5G non-terrestrial networks (NTN) are getting increasing attention as a complementary solution to the currently deployed 5G terrestrial networks (TN) to provide global connectivity and ensure service continuity, service ubiquity, and service scalability. However, little research has been done into the security architecture of 5G NTN. This thesis aims to close this gap by summarizing the security architecture of 5G terrestrial networks and extending it to 5G non-terrestrial networks. In our security analysis, we are the first to perform a head-to-head comparison of four different NTN architectures (Transparent payload, Full gNB on board, Split CU-DU, and UE-Satellite-UE communication) with the first of its kind head-to-head comparison of the security architecture of 5G terrestrial and non-terrestrial networks.

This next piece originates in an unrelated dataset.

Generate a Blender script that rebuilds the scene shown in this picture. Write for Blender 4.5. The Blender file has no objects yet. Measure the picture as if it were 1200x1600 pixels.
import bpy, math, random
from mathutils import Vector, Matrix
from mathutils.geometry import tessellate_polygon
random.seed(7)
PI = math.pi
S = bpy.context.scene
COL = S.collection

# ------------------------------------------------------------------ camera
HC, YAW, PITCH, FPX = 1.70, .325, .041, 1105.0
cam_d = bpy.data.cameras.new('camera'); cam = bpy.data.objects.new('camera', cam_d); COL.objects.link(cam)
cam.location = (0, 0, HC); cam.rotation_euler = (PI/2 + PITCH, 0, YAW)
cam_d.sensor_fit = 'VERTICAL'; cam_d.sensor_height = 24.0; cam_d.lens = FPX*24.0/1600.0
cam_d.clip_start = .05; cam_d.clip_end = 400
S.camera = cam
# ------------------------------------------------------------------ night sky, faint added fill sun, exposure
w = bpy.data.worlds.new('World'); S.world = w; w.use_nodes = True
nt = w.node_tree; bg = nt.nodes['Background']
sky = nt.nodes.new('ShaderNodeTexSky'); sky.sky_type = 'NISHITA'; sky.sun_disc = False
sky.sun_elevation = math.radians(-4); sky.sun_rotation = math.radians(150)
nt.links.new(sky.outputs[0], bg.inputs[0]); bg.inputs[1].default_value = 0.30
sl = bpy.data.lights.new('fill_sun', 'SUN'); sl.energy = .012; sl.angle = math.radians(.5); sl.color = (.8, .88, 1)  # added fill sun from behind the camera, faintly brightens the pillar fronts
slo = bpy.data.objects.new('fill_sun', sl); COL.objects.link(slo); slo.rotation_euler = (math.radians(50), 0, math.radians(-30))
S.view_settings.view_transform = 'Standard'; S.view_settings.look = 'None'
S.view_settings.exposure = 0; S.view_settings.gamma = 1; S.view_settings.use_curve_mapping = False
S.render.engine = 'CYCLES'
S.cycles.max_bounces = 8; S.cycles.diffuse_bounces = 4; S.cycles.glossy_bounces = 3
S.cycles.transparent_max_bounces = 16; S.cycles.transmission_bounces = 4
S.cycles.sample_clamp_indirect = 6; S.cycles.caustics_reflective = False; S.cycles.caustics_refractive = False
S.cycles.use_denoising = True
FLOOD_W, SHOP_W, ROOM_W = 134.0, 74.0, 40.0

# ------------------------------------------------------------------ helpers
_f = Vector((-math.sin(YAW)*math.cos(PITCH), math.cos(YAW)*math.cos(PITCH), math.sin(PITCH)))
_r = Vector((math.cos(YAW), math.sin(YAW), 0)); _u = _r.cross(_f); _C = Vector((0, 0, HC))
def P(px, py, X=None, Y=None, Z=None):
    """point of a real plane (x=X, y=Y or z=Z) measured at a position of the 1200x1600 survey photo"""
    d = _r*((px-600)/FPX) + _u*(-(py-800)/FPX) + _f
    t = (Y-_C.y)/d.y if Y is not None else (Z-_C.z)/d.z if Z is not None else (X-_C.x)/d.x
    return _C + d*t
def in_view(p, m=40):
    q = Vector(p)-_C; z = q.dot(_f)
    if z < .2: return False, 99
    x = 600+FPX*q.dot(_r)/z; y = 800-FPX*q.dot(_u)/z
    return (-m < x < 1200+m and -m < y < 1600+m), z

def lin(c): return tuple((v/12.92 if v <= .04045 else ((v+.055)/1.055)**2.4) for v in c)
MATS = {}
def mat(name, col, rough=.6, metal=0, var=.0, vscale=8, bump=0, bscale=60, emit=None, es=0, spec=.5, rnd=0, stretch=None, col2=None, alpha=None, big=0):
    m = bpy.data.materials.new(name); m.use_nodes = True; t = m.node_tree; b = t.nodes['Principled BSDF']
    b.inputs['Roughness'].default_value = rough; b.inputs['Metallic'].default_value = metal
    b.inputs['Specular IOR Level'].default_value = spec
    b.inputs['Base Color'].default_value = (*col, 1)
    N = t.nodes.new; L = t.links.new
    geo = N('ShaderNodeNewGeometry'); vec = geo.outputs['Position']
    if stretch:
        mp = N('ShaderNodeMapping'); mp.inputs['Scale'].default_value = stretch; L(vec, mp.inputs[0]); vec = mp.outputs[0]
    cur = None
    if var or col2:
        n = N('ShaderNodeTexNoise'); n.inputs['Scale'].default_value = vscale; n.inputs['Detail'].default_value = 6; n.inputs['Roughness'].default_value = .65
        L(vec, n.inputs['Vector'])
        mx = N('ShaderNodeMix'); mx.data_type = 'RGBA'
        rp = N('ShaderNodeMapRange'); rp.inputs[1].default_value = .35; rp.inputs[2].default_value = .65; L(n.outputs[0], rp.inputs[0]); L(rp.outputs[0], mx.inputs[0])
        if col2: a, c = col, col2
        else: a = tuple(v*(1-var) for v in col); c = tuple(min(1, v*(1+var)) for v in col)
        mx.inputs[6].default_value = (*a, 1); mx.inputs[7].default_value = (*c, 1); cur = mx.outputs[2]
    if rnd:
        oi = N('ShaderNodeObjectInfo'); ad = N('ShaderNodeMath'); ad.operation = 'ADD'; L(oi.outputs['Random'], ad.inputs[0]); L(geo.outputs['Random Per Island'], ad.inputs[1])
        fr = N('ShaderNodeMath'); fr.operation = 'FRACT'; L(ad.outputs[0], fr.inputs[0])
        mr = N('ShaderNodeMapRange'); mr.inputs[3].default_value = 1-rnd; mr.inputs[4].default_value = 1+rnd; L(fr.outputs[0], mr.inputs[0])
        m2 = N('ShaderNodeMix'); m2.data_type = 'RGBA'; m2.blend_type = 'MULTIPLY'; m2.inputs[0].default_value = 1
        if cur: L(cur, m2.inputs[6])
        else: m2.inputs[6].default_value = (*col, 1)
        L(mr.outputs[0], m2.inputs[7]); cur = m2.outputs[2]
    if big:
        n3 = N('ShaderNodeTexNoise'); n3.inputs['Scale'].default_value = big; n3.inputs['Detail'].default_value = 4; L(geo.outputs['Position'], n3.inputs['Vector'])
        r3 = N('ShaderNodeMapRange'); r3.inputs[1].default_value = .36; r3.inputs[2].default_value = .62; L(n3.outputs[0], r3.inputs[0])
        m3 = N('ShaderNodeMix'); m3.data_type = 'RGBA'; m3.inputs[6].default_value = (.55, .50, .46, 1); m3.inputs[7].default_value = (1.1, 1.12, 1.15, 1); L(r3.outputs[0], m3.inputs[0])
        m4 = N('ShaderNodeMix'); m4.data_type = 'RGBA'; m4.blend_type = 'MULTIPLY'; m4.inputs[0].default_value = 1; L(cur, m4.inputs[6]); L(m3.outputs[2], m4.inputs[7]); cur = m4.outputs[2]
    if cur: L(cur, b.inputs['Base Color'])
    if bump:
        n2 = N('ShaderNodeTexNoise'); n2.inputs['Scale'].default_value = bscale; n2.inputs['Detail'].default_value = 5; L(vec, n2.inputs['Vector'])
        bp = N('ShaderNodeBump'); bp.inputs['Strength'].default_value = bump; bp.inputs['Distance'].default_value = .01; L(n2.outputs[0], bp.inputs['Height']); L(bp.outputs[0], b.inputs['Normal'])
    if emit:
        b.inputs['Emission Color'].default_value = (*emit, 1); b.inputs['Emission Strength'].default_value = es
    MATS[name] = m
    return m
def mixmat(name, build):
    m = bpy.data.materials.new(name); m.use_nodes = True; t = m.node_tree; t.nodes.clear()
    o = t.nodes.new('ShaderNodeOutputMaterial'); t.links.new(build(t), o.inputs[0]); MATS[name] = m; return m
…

In the practical part of the thesis, we implement a flooding attack against a 5G base station using OpenAirInterface (OAI), one of the largest open-source 5G network implementations, and evaluate the attack in a terrestrial and a non-terrestrial setup. In the performed experiments using real SDR devices (TN) and simulated LEO and GEO satellites with a transparent payload (NTN), we managed to make the base station permanently allocate more contexts than the defined threshold on the active connections, allowing an attacker to completely exhaust the available memory resources in the long run. Furthermore, we were able to reach the maximum number of allowed connections in the base station in all experiments except those with a GEO satellite, leading to a DoS of a legitimate subscriber.